Strategies, he claimed, were the province of power and insiders. They assume control and create insider
spaces from which functionaries backed by the force of law administer their
dictates. These people become the Subject while those they lead and also oppose
become the Objects.
Tactics
are the gambits the non-powerful use to work or work around the strategic
systems to meet their needs or for their benefit. Tactics are adaptive and
reactive to the strategies of the powerful, constantly reassessed and corrected
as the strategies shift and change in an ongoing feedback loop. Stan Goff
notes: “There
is no presumption of how things will turn out, as there is in strategy.
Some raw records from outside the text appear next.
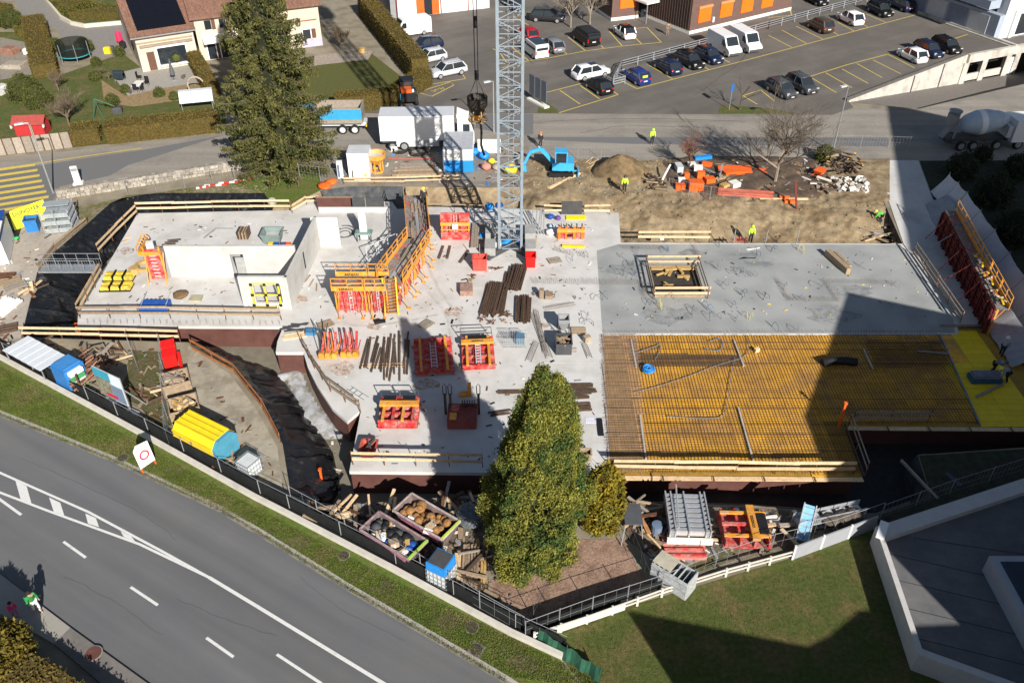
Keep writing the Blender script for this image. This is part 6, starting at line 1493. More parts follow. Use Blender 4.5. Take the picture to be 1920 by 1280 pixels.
solo('blue_tarp','sky blue tarpaulin strip behind the orange panels','tarpaulin',MB().beam((0,0,.3),(1.7,.2,.4),.5,.3),blue,P(1302,302))
for k in range(9):
    px = 1655+(1702-1655)*k/8; py = 318+(470-318)*k/8; solo('edge_prop','timber prop sticking out under the concrete strip edge','prop',MB().beam((.2,0,-.1),(-1.0,random.uniform(-.3,.3),-.5),.12,.12),oldwood,P(px,py),0,'props under the concrete strip edge')
for k,(px,py) in enumerate(((1378,455),(1388,456))): solo('red_bracket',['left red bracket on the slab back edge','right red bracket on the slab back edge'][k],'bracket',MB().beam((-.3,0,.3),(.5,.1,.3),.12,.12).beam((.4,0,0),(.4,0,.6),.1,.1,(0,1,0)),M('oxide_red',(.16,.025,.018)) if k else red,P(px,py))
for k,(px,py) in enumerate(((1375,457),(1435,457),(1493,457))): solo('guard_stake','thin grey guard post at the slab back edge','stake',MB().tube((0,0,0),(0,0,1.4),.04,5),galv,P(px,py),0,'guard posts at the slab back edge')
bundle('white_battens','pale battens lying at the slab back edge near the worker','battens',(1400,470),(1425,466),.3,2,white,.05,pname='batten')
# ---------------------------------------------------------------- foliage
def leafm(nm, c, isl=.5, c2=None): return M(nm, c, .8, nz=.25, sc=1.1, island=isl, c2=c2, c2sc=.5, spec=.2)
def leaves(name, C, size, mat, par, up=None, asp=.5, stuff=True, droop=None):
    n = len(C); C = np.asarray(C); a = RNG.normal(size=(n,3)); 
    if droop is not None: a[:,2] = a[:,2]*.4 + droop
    a /= np.linalg.norm(a,axis=1)[:,None]; b = np.cross(a, RNG.normal(size=(n,3))); b /= np.linalg.norm(b,axis=1)[:,None]
    s = np.asarray(size) * RNG.uniform(.6,1.3,n); a *= s[:,None]; b *= (s*asp)[:,None]
    V = np.stack([C-a, C+b*.9-a*.1, C+a, C-b*.9-a*.1],1).reshape(-1,3)
    me = bpy.data.meshes.new(name); me.vertices.add(4*n); me.vertices.foreach_set('co', V.astype(np.float32).ravel())
    me.loops.add(4*n); me.loops.foreach_set('vertex_index', np.arange(4*n,dtype=np.int32)); me.polygons.add(n)
    me.polygons.foreach_set('loop_start', np.arange(0,4*n,4,dtype=np.int32)); me.polygons.foreach_set('loop_total', np.full(n,4,np.int32))
    me.update(); me.validate(); me.materials.append(mat)
    o = link(name, me, par)
    if stuff: o['kind'] = 'stuff'
    return o
bark = M('bark',(.10,.075,.055),.95,nz=.3,sc=5); twigm = M('twig',(.15,.11,.08),.95,nz=.3,sc=3); palebark = M('pale_bark',(.24,.20,.155),.95,nz=.25,sc=3)
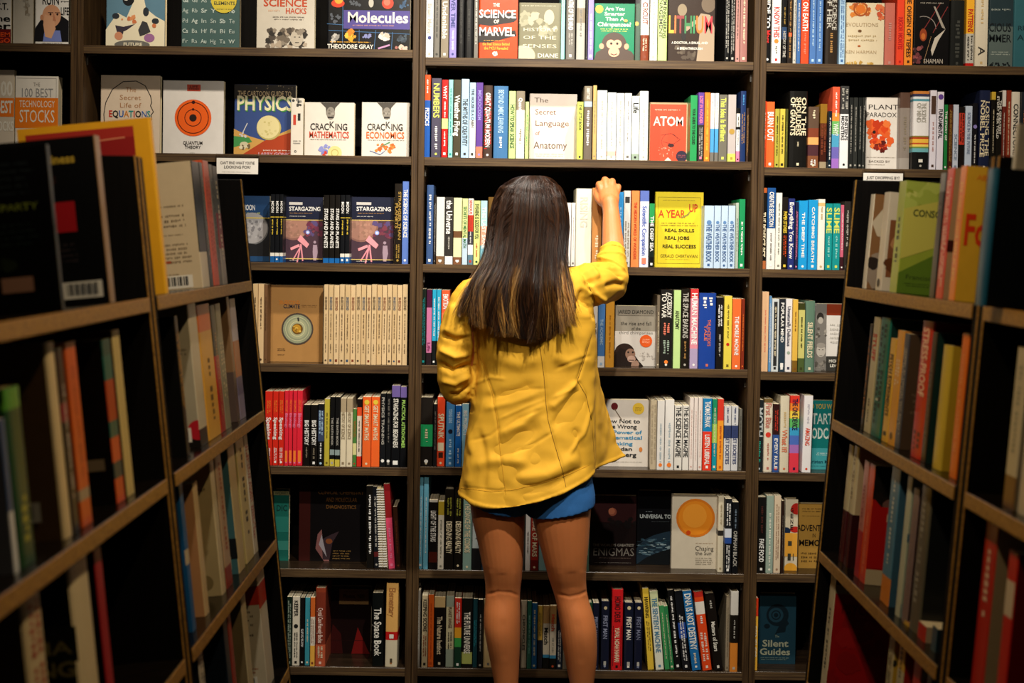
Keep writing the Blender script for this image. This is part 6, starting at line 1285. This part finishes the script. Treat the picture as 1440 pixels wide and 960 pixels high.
# open sleeve mouth: ring lip
def lip(c, d, r, w):
    d = d.normalized(); u = Vector((0, 1, 0)) - d * d.y; u.normalize(); v = d.cross(u); R_ = []
    for k in range(25):
        t = 2 * math.pi * k / 24; R_.append(c + u * r * math.cos(t) + v * r * math.sin(t))
    jk.tube(R_, [w] * 25, n=8)
cdir = px(861.5, 345, 3.40) - px(861, 366, 3.378)
lip(px(861.5, 351, 3.394), cdir, .0325, .0052); lip(px(861, 362, 3.383), cdir, .0375, .0055)
lip(px(668, 526, YW + .13), Vector((.4, 1, .2)), .04, .005)
CREASE = [  # polyline in photograph pixels, half width, depth in metres (negative = groove)
 ([(757, 470), (765, 530), (768, 570), (771, 592), (780, 625), (791, 662), (797, 690)], 2.2, -.0022),
 ([(674, 500), (682, 522), (692, 552), (699, 590), (704, 640), (712, 700)], 2.0, -.0018),
 ([(832, 470), (822, 505), (812, 535), (824, 556), (832, 590), (836, 650)], 2.4, -.0026),
 ([(842, 480), (851, 540), (857, 600)], 1.8, -.0018),
 ([(700, 612), (735, 596), (766, 566)], 7, .006), ([(690, 640), (730, 618), (762, 598)], 8, -.005),
 ([(676, 560), (715, 552), (752, 540)], 6, -.0035), ([(680, 575), (720, 566), (758, 552)], 5, .0035),
 ([(772, 575), (790, 560), (812, 536)], 6, .006), ([(776, 600), (800, 575), (820, 556)], 7, -.006),
 ([(665, 655), (700, 646), (745, 650)], 9, .005), ([(720, 672), (770, 668), (815, 640)], 9, .005), ([(735, 690), (775, 682), (825, 655)], 6, -.004),
 ([(690, 500), (730, 512), (758, 506)], 9, .004), ([(775, 500), (800, 510), (826, 498)], 8, .004),
 ([(655, 600), (668, 640), (660, 690)], 6, .005), ([(672, 600), (684, 650), (680, 695)], 5, -.004),
 ([(808, 600), (818, 630), (822, 662)], 5, -.0045), ([(845, 520), (862, 580), (872, 625)], 5, .006), ([(850, 560), (866, 600), (880, 622)], 4, -.005),
 ([(692, 560), (730, 548), (770, 546)], 2.2, -.0018), ([(700, 590), (735, 574), (768, 560)], 2.2, .0018), ([(704, 606), (730, 588), (764, 574)], 2, -.0018), ([(775, 560), (800, 548), (815, 532)], 2.2, .002), ([(712, 640), (745, 628), (780, 606)], 2.2, -.0018), ([(665, 540), (690, 530), (712, 533)], 2.4, .0018), ([(780, 520), (805, 508), (832, 500)], 2.4, -.0018), ([(662, 620), (690, 612), (704, 600)], 2.4, -.0018), ([(800, 640), (820, 610), (834, 570)], 3, .003), ([(648, 684), (700, 690), (760, 680), (833, 652)], 1.6, -.0014),
 # left sleeve
 ([(622, 470), (640, 478), (664, 474)], 4, -.009), ([(618, 490), (640, 502), (662, 496)], 4, .006), ([(616, 510), (636, 522), (664, 512)], 4, -.009), ([(620, 535), (640, 540), (660, 528)], 4, .006), ([(630, 556), (645, 556), (662, 542)], 3.5, -.007),
 ([(640, 425), (634, 450), (628, 470)], 4, .006), ([(655, 430), (650, 455), (660, 470)], 4, -.007), ([(664, 440), (667, 470), (668, 520)], 3, -.008),
 # right sleeve
 ([(806, 372), (822, 384), (836, 402)], 3.5, -.009), ([(812, 366), (830, 376), (842, 392)], 3.5, .007), ([(838, 372), (858, 378), (876, 392)], 3, -.008), ([(842, 362), (862, 367), (880, 382)], 2.5, .006), ([(848, 402), (866, 398), (880, 400)], 4, -.006), ([(828, 408), (846, 420), (858, 428)], 4, .005), ([(812, 420), (832, 432), (838, 450)], 4, -.008), ([(820, 395), (834, 412), (838, 428)], 3, -.006), ([(800, 440), (812, 425), (818, 405)], 4, -.006)]
def jacket_disp(co, nr):
    w = co + np.array(A0); X, Y = PX(w); d = creased(co, nr, CREASE, w)
    sl = ((X < 668) & (Y < 580)) | ((X > 800) & (Y < 450))
    f = np.array([noise.noise(Vector((p[0]*9, p[1]*7, p[2]*5 + (p[0] * 3)))) + .5 * noise.noise(Vector((p[0]*22, p[1]*16, p[2]*14 + 5))) for p in w])
    g = np.array([noise.noise(Vector((p[0]*20 + p[2]*8, p[1]*20, p[2]*34))) for p in w])
    d += f * .0055 * np.where(sl, 1.2, 1) + g * np.where(sl, .0050, .0019)
    return co + nr * d[:, None]
jack = remesh(jk, 'jacket', .0036, 2, M_JACK, who, jacket_disp)
# stitched seams lie on the cloth: rays from behind find the surface
bvh = BVHTree.FromObject(jack, bpy.context.evaluated_depsgraph_get())
M_SEAM = mat('dark_seam_thread', .8, .2, base='5a3a10'); M_SEAM2 = mat('gold_seam_thread', .8, .2, base='B07c18')
def on_cloth(polypx, step=5):
    out = []
    for (x0, y0), (x1, y1) in zip(polypx[:-1], polypx[1:]):
        nst = max(1, int(math.hypot(x1-x0, y1-y0) / step))
        for j in range(nst):
            x, y = x0 + (x1-x0)*j/nst, y0 + (y1-y0)*j/nst; d = ray(x, y).normalized()
            hit = bvh.ray_cast(CAM - A0, d)
            if hit[0] is not None: out.append(hit[0] + A0 - d * .0002)
    return out
for nm, pl, r, mm in [('centre_seam', CREASE[0][0], .00075, M_SEAM), ('side_seam', CREASE[1][0], .0006, M_SEAM2), ('side_seam', CREASE[2][0], .00075, M_SEAM), ('side_seam', CREASE[3][0], .0006, M_SEAM),
                      ('hem_stitching', [(648, 686), (690, 691), (720, 689), (760, 680), (800, 667), (833, 652)], .0006, M_SEAM2), ('armhole_seam', [(826, 398), (836, 420), (838, 446)], .0006, M_SEAM)]:
    pts = on_cloth(pl)
    if len(pts) > 3:
        s_ = Local(); s_.tube(pts, [r] * len(pts), n=6); mobj(nm, s_.v, s_.f, mm, jack, smooth=True)
# ---------------------------------------------------------------- shorts
M_SHORT = mat('blue_cotton', .85, .2, base='2c629e', bump=.3, bscale=700, noise_amt=.1)
sh = Local()
def shell(rings, th):
    n = len(rings[0]); inn = []
    for r in rings:
        c = sum(r, Vector()) / n; inn.append([p + (Vector((c.x, c.y, p.z)) - p).normalized() * th for p in r])
    V = [p for r in rings for p in r] + [p for r in inn for p in r]; N = n * len(rings); F = []
    for k in range(len(rings) - 1):
        for i in range(n):
            j = (i+1) % n; a = k*n; F.append((a+i, a+j, a+n+j, a+n+i)); F.append((N+a+i, N+a+n+i, N+a+n+j, N+a+j))
    for i in range(n):
        j = (i+1) % n; F.append((i, N+i, N+j, j)); a = (len(rings)-1)*n; F.append((a+i, a+j, N+a+j, N+a+i))
    sh.add(V, F)
def ring_px(y0, a, b, dy, rb, rf, n=40):
    R_ = []
    for i in range(n):
        t = 2*math.pi*i/n; X = (a+b)/2 + (b-a)/2*math.cos(t); y = y0 + dy * math.cos(t) - (4 if math.sin(t) < 0 else 0) * 0
        p = at(X, y, YW); R_.append(Vector((p.x, YW + .01 + (rf if math.sin(t) > 0 else rb) * math.sin(t), p.z)))
    return R_
shell([ring_px(600, 672, 824, 0, .098, .095), ring_px(640, 664, 828, 0, .100, .098), ring_px(670, 659, 830, 0, .102, .098), ring_px(690, 657, 832, 0, .102, .096)], .005)
shell([ring_px(650, 664, 744, 0, .098, .096), ring_px(680, 659, 743, 2, .104, .096), ring_px(700, 657, 742, 5, .108, .095), ring_px(713.5, 658, 741, 9, .106, .094)], .005)
shell([ring_px(650, 742, 832, 0, .098, .096), ring_px(680, 741, 833, -2, .100, .096), ring_px(700, 740, 836, -4, .103, .095), ring_px(717, 741, 836, -8, .107, .094)], .005)
def short_disp(co, nr):
    w = co + np.array(A0)
    f = np.array([noise.noise(Vector((p[0]*14 + p[2]*6, p[1]*10, p[2]*16))) for p in w]); return co + nr * (f * .004)[:, None]
remesh(sh, 'shorts', .0034, 2, M_SHORT, who, short_disp)
# shoes, below the photograph's lower edge
M_SHOE = mat('white_canvas', .7, .3, base='D8d4cc', bump=.2, bscale=500)
for T in (LEGL, LEGR):
    an = px((T[-1][1] + T[-1][2]) / 2, 1045); s_ = Local()
    s_.tube([(an.x, YW - .005, .036), (an.x, YW + .06, .036), (an.x, YW + .13, .030), (an.x, YW + .185, .025)], [.036, .040, .042, .030], flat=.85, ref=(0, 0, 1))
    s_.tube([(an.x, YW - .005, .012), (an.x, YW + .08, .012), (an.x, YW + .185, .012)], [.040, .044, .036], flat=.30, ref=(0, 0, 1))
    remesh(s_, 'shoe', .004, 2, M_SHOE, who)
# ---------------------------------------------------------------- hair: under-layer and locks
HY = [245, 248, 254, 264, 280, 300, 320, 340, 360, 380, 400, 420, 440, 476]
HL = [736, 724, 711, 701, 694, 689, 686, 684, 681, 672, 660, 655, 653, 652]
HR = [766, 775, 784, 792, 798, 801, 801.5, 799, 797, 799, 804, 807, 808, 808]
HD = [.035, .055, .078, .098, .112, .120, .124, .126, .128, .132, .140, .146, .148, .146]
HF = [.03, .05, .07, .08, .08, .075, .07, .05, .03, .02, .0, .0, .0, .0]
HE = [1, 1, 1, 1, 1, 1, .95, .9, .75, .6, .45, .38, .36, .36]
OX = [650, 655, 668, 683, 698, 715, 732, 746, 760, 772, 787, 798, 810]; OY = [424, 438, 449, 457, 464, 470, 476, 478, 476, 472, 462, 452, 436]
def hair_point(s, y, lift=0.0):
    """s: -1 (left edge) .. 1 (right edge), beyond = round to the side of the face"""
    xl, xr = cat_interp(HY, HL, y), cat_interp(HY, HR, y); d, fr = cat_interp(HY, HD, y), cat_interp(HY, HF, y)
    th = max(-1.35, min(1.35, s)) * math.pi / 2 * cat_interp([250, 272], [1.42, 1], y); cx_, hw = (xl + xr) / 2, (xr - xl) / 2
    X = cx_ + (hw + lift * 500) * math.sin(th); c = math.cos(th)
    dep = (d + lift) * max(0, c) ** cat_interp(HY, HE, y) if c > 0 else c * cat_interp([246, 262, 300], [.04, .085, .12], y)
    Yc = YW + .025 + fr * .3
    p = at(X, y, YW - .05); return Vector((p.x, Yc - dep, p.z))
hv, hf = [], []; NS = 60; NY = 60
for i in range(NY + 1):
    for j in range(NS + 1):
        s = -1.2 + 2.4 * j / NS; t = i / NY
        X420 = (655 + 807) / 2 + 76 * math.sin(max(-1, min(1, s)) * math.pi / 2); yend = cat_interp(OX, OY, X420) - 3
        y = 246.5 + (yend - 246.5) * t; hv.append(hair_point(s, y, -.006) - A0)
for i in range(NY):
    for j in range(NS): a = i*(NS+1)+j; hf.append((a, a+1, a+NS+2, a+NS+1))
M_HAIR = mat('dark_brown_hair', .30, .36, attr='print')
hair = mobj('hair', hv, hf, M_HAIR, who, [lin('120a07')] * len(hf), smooth=True)
rng = random.Random(11); SV, SF, SCc = [], [], []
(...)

Instead, there is readiness to take advantage of unpredictable changes; this is
called tactical agility, and it is often what sets popular uprisings apart from
the institutions they seek to overthrow: they have strategy, we have tactics” (https://beautifultrouble.org/theory/the-tactics-of-everyday-life/). Tactics thrive on
unpredictability. De Certeau mentions cabbies who work within the strategies of
city planners in laying out streets to shortcuts, cut-throughs, and any other
ways they can find to enhance their cab service. The non-powerful develop a
nose for where strategies fail or leave room for movement. A sense for where
they can “beat” the system.
I
suggest that, similarly, the church, as the company of those called to
implement God’s “preferential option for the poor” (Gustavo Guttierez), we will
find joy in those places where we live and serve with them. There we will hear
the music we are created to dance to and find a deeper integration of the 3
P’s. In short, there we will find our Joy. There we will find the capacity to
rest on the Lordship and victory of Christ, bear our cross willingly and even
joyfully (James 1:2-4 again), and discover a coherence and integrity in our
living we never dreamed possible.
Though
we may work with and even within strategic systems for various ends and
reasons, we will never be at home in their drive for systematic control and
direction of life. We will make common cause with those with whom we share life
to find tactics that exploit the cracks and aporias in the system for their
benefit even as we await the coming of the fullness of God’s new creation.
This, I believe is the character of the joy the church today (indeed of
everyday) ought to pray for and seek with everything in it.
Life
under empire for the church will always be conflicted, partial, messy,
incomplete, and catch-as-catch-can, and tactical. Spontaneity, joy, and
flexibility will be its hallmarks. No grand strategies for reaching our cities
or winning the world for Christ; only a commitment to live out a theology of
the cross in the midst of the chaotic debris of a world where fewer and fewer
have more and more power over the rest of us. Till the day when that is no
longer the case that is where the church can and must be. Learning ever new
stanzas with which to sing the Lord’s song in a foreign land (Psa.137)!